## Objective
Would you pull out every line of the material that contains the string "This"?

## Listing

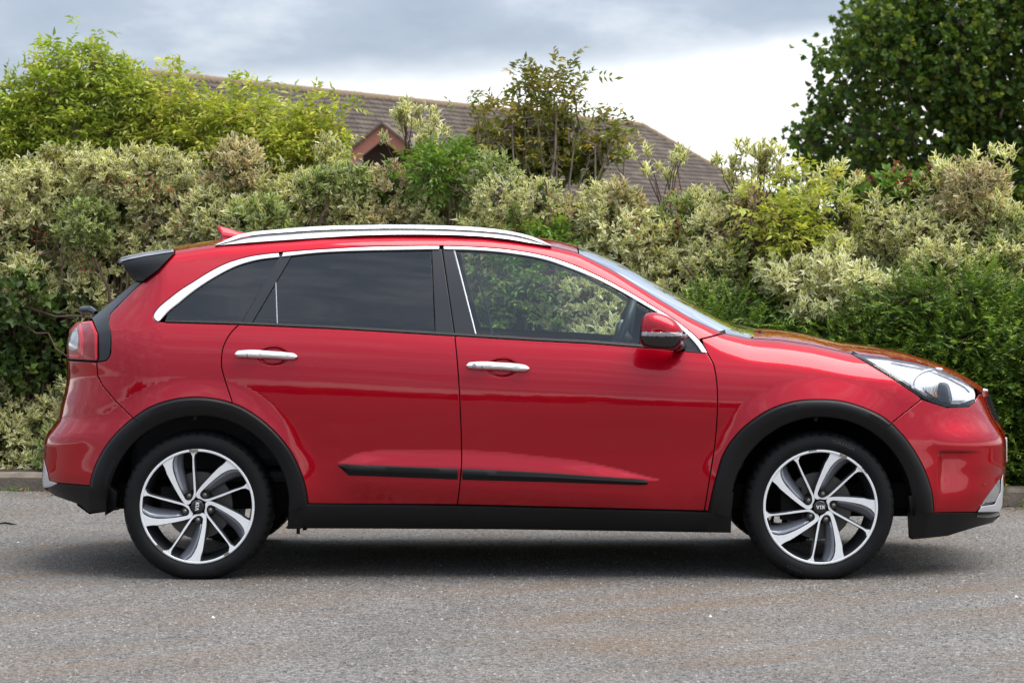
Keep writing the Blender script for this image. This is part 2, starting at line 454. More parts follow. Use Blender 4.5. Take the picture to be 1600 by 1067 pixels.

...

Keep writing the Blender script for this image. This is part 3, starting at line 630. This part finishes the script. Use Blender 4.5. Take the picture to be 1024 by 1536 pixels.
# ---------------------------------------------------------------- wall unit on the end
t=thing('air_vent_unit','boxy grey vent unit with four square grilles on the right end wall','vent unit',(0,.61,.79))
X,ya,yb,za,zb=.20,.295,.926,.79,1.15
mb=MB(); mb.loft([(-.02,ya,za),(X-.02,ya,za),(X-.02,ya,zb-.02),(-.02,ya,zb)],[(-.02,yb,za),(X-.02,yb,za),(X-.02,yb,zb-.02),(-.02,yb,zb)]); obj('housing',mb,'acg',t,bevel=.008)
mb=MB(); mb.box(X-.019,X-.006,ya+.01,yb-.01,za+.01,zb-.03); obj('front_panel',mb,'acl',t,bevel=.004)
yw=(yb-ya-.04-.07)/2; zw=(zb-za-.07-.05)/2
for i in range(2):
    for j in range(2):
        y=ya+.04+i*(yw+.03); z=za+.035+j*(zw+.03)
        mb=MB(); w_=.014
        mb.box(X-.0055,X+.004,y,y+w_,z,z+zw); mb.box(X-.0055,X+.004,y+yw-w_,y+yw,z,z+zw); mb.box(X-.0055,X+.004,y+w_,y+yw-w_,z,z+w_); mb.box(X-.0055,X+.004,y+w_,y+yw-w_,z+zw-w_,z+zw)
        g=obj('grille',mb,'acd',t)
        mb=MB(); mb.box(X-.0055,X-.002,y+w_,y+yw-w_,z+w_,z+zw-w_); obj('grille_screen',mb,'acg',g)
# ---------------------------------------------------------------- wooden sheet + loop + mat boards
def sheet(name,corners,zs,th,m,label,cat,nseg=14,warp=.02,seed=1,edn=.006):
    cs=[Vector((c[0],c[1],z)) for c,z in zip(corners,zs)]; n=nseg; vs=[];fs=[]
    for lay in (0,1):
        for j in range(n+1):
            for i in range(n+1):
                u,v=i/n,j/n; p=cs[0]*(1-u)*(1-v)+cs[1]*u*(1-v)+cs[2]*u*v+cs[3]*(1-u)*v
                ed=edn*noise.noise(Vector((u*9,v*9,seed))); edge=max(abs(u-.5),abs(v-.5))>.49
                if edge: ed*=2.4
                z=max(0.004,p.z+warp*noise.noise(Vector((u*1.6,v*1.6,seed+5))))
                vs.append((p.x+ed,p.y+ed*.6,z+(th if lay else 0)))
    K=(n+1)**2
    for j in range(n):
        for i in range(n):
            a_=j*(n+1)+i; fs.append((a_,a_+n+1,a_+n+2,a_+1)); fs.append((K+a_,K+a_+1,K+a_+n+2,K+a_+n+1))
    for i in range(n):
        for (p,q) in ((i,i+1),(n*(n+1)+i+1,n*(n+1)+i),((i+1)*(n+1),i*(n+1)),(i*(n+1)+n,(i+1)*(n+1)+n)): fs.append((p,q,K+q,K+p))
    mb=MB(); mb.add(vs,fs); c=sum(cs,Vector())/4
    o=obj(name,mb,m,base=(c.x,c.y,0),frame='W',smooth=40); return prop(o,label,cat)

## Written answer
Keep writing the Blender script for this image. This is part 2, starting at line 454. More parts follow. Use Blender 4.5. Take the picture to be 1600 by 1067 pixels.
Keep writing the Blender script for this image. This is part 3, starting at line 630. This part finishes the script. Use Blender 4.5. Take the picture to be 1024 by 1536 pixels.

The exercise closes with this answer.